--- BEGIN ---
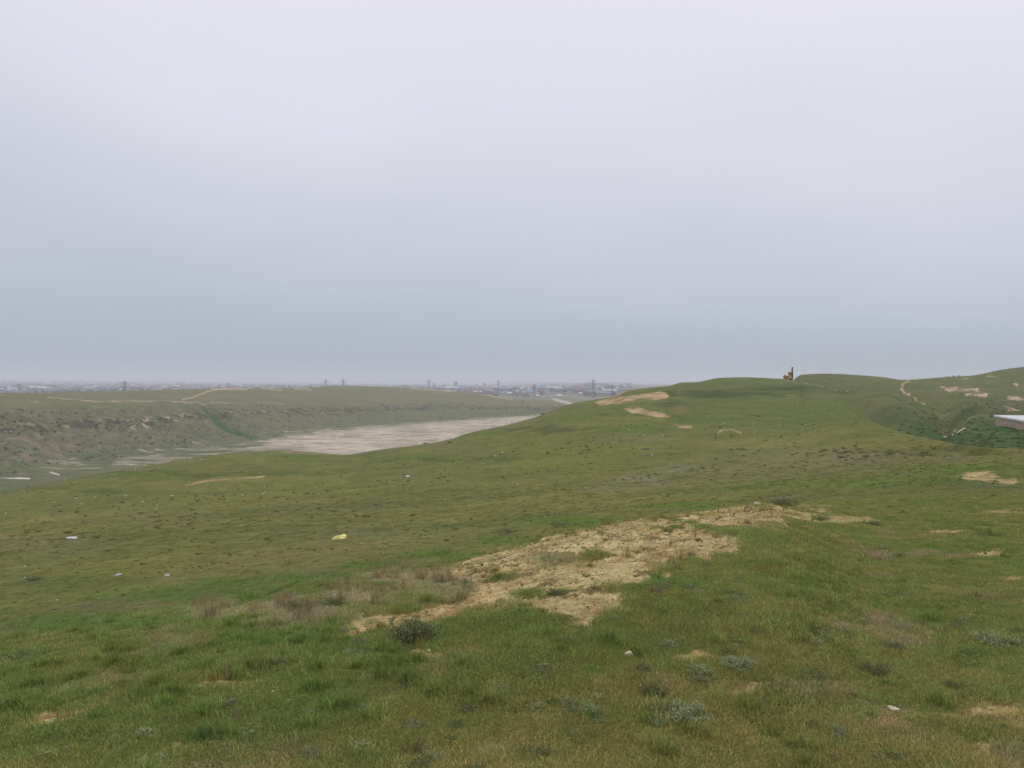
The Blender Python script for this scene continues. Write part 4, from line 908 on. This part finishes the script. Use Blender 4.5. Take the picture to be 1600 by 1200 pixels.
# ------------------------------------------------------------------ drilling machine on the skyline
M_OR = mat('orange_paint', c3(216, 168, 84), .6, 2, 0); M_RB = mat('rusty_brown_paint', c3(150, 108, 88), .8, 3, 0); M_DK = mat('dark_steel', c3(52, 48, 58), .6, 3, 0); M_GL = mat('dark_glass', (.03, .04, .05), .1, spec=.5)
def rig():
    D = 380.; px = 1232; x, y, z = [float(v[0]) for v in at([px], [D])[:3]]; z = float(wy(593.5))*D - .15
    k = D/F  # metres per picture pixel there
    r = empty('drilling_rig', (x, y, z)); tag(r, 'orange drilling machine with dark upright mast on the grassy skyline', 'drilling rig')
    m = MB(); m.box(-2.2, 1.9, -1.5, -.9, 0, .8, .85); m.build('track', M_DK, r)
    m = MB(); m.box(-2.2, 1.9, .9, 1.5, 0, .8, .85); m.build('track', M_DK, r)
    m = MB(); m.box(-2.1, 1.8, -.9, .9, .45, 1.1); m.build('chassis', M_OR, r)
    m = MB(); m.box(-2.3, -.5, -1.1, 1.1, 1.1, 2.1, .9, .9); m.box(-2.0, -1.5, -.3, .3, 2.1, 2.8); m.build('engine_housing', M_RB, r)
    m = MB(); m.box(-.1, 1.25, -.9, .9, 1.1, 3.9, .85, .9); cb = m.build('cab', M_OR, r)
    m = MB(); m.box(.1, 1.0, -.93, -.86, 2.6, 3.5); m.build('window', M_GL, cb)
    m = MB(); m.box(-.15, 1.3, -1, 1, 3.9, 4.02); m.build('cab_roof', M_OR, cb)
    m = MB()
    for a in (-.28, .28):
        for b in (-.28, .28): m.bar((1.85+a, b, .2), (1.85+a*.7, b*.7, 6.4), .09, .08)
    for i in range(14): m.bar((1.57, -.28, .4+i*.42), (2.13, -.28, .8+i*.42), .05); m.bar((1.57, .28, .8+i*.42), (2.13, .28, .4+i*.42), .05); m.bar((1.57, -.28, .4+i*.42), (1.57, .28, .8+i*.42), .05)
    m.box(1.6, 2.1, -.25, .25, .5, 3.4); m.box(1.62, 2.08, -.3, .3, 5.9, 6.45); m.build('mast', M_DK, r)
    m = MB(); m.bar((1.2, 0, 2.4), (1.7, 0, 3.8), .1); m.build('mast_strut', M_DK, r)
    xs = [(-5.2, 'heap of tan spoil earth beside the drilling machine')]
    h = MB(); V, Fc = [], []
    for i in range(7):
        for j in range(16):
            a = 2*math.pi*j/16; rr = (1-i/6.5)*(1.9+.2*math.sin(3*a)); V.append((rr*math.cos(a), rr*.8*math.sin(a), 1.15*(1-(1-i/6.5)**1.3)+.06*math.sin(5*a+i)-.2))
    for i in range(6):
        for j in range(16): Fc.append((i*16+j, i*16+(j+1) % 16, (i+1)*16+(j+1) % 16, (i+1)*16+j))
    Fc.append(tuple(range(96, 112)))
    o = mesh_obj('spoil_heap', V, Fc, mat('spoil_earth', c3(176, 142, 108), 1, 4, .5), None, True); o.location = (x-1.4, y-3, z-.35); tag(o, 'heap of tan spoil earth at the foot of the drilling machine', 'heap')
rig()

# ------------------------------------------------------------------ pylons
M_PY = mat('galvanised_lattice', c3(92, 96, 104), .6, .5, 0)
def pylon_proto(H=26, wb=2.6, wt=.7, th=.12, arms=3):
    r = empty('power_pylon'); m = MB(); lv = 8
    hw = lambda z: wb + (wt-wb)*min(1, z/(H*.7)) if z < H*.7 else wt
    zs = [H*.7*(1-(1-i/lv)**1.25) for i in range(lv+1)] + [H*.78, H*.86, H*.94, H]
    for a, b in zip(zs[:-1], zs[1:]):
        A, B = hw(a), hw(b) if b < H else .1
        c0 = [(-A,-A),(A,-A),(A,A),(-A,A)]; c1 = [(-B,-B),(B,-B),(B,B),(-B,B)]
        for i in range(4):
            j = (i+1) % 4
            m.bar((*c0[i], a), (*c1[i], b), th, th*.9); m.bar((*c0[i], a), (*c1[j], b), th*.6); m.bar((*c0[j], a), (*c1[i], b), th*.6); m.bar((*c1[i], b), (*c1[j], b), th*.6)
    ks = [m.build('lattice_tower', M_PY, r)]
    for i in range(arms):
        z = H*(.72+.1*i); w = (4.6, 5.6, 3.8)[i]; m = MB()
        for sg in (-1, 1):
            m.bar((sg*hw(z), .4, z), (sg*w, 0, z+.2), th*.8); m.bar((sg*hw(z), -.4, z), (sg*w, 0, z+.2), th*.8); m.bar((sg*hw(z), 0, z+1.3), (sg*w, 0, z+.2), th*.8); m.bar((sg*w, 0, z+.2), (sg*w, 0, z-1.3), .16)
        ks.append(m.build('cross_arm', M_PY, r))
    KIDS[r.name] = ks; return r
pyl = [(30.5,612,598.5,1500,'steel power pylon at the far left before the town'),(194.5,611,595,1450,'tall pylon above the left end of the dirt road ridge'),(343,607.5,602,1900,'short pylon seen just left of its pair over the dirt road bend'),(357.5,606,597.5,1900,'taller pylon of the pair over the dirt road bend'),(509,603.5,592.5,1800,'left pylon of two rising from the ridge top'),(536.5,603.5,592.5,1750,'right pylon of two rising from the ridge top'),(670,608.5,593,2100,'pale tall pylon left of a darker shorter one past the ridge'),(678.5,608.5,598,1900,'dark short pylon right of the pale tall one past the ridge'),(778.5,613.5,593.5,1900,'hazy pylon standing over white roofs in the middle of town'),(835,616,600,1750,'dark pylon left of the valley mouth'),(927,613.5,592.5,1700,'tallest pylon in front of the hillside town'),(956.5,616,602,1700,'shorter pylon right of the tallest, near the tan hump')]
P0 = pylon_proto(); first = True
for px, yb, yt, D, lb in pyl:
    zt = float(wy(yt))*D; g = float(at([px], [D])[2][0]); x = (px-800)/F*D; H = zt-g; sc = H/26; 
    if first: o = P0; o.location = (x, D, g); o.scale = (max(sc, .8)*.9,)*2 + (sc,); o.rotation_euler = (0, 0, .5); first = False; tag(o, lb, 'pylon', 'power pylons across the plain')
    else: dup(P0, (x, D, g), random.uniform(.2, 1.2), (max(sc, .8)*.9, max(sc, .8)*.9, sc), lb, 'power pylons across the plain', 'pylon')

# ------------------------------------------------------------------ the distant town
WALLS = [mat('pale_plaster', c3(180, 174, 168), .9), mat('cream_render', c3(164, 154, 138), .9), mat('grey_block', c3(138, 136, 136), .9), mat('brown_brick', c3(140, 112, 96), .9)]
ROOFS = [mat('white_metal_roof', c3(196, 196, 200), .6), mat('grey_slate_roof', c3(128, 130, 138), .8), mat('red_sheet_roof', c3(142, 92, 82), .8), mat('dark_roof', c3(78, 80, 92), .8), mat('bluish_roof', c3(120, 138, 168), .7)]
WN = ['pale', 'cream', 'grey', 'brown']; RN = ['white', 'grey', 'red', 'dark', 'bluish']
M_WIN = mat('window_glass', (.05, .06, .08), .3)
hp = {}
def house_geo(kind):
    wl = MB(); wl.box(-.5, .5, -.5, .5, -.6, .5)
    rf = MB()
    if kind == 0: rf.add([(-.56,-.56,.5),(.56,-.56,.5),(.56,.56,.5),(-.56,.56,.5),(-.3,0,.95),(.3,0,.95)], [(0,1,5,4),(1,2,5),(2,3,4,5),(3,0,4),(3,2,1,0)])
    elif kind == 1: rf.add([(-.56,-.56,.5),(.56,-.56,.5),(.56,.56,.5),(-.56,.56,.5),(-.56,0,.9),(.56,0,.9)], [(0,1,5,4),(1,2,5),(2,3,4,5),(3,0,4),(3,2,1,0)])
    else: rf.box(-.53, .53, -.53, .53, .503, .6)
    return wl, rf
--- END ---
* [What the task asks]: Give only a number: how many lines of the data hold the string "from"?

* [Written solution]: 2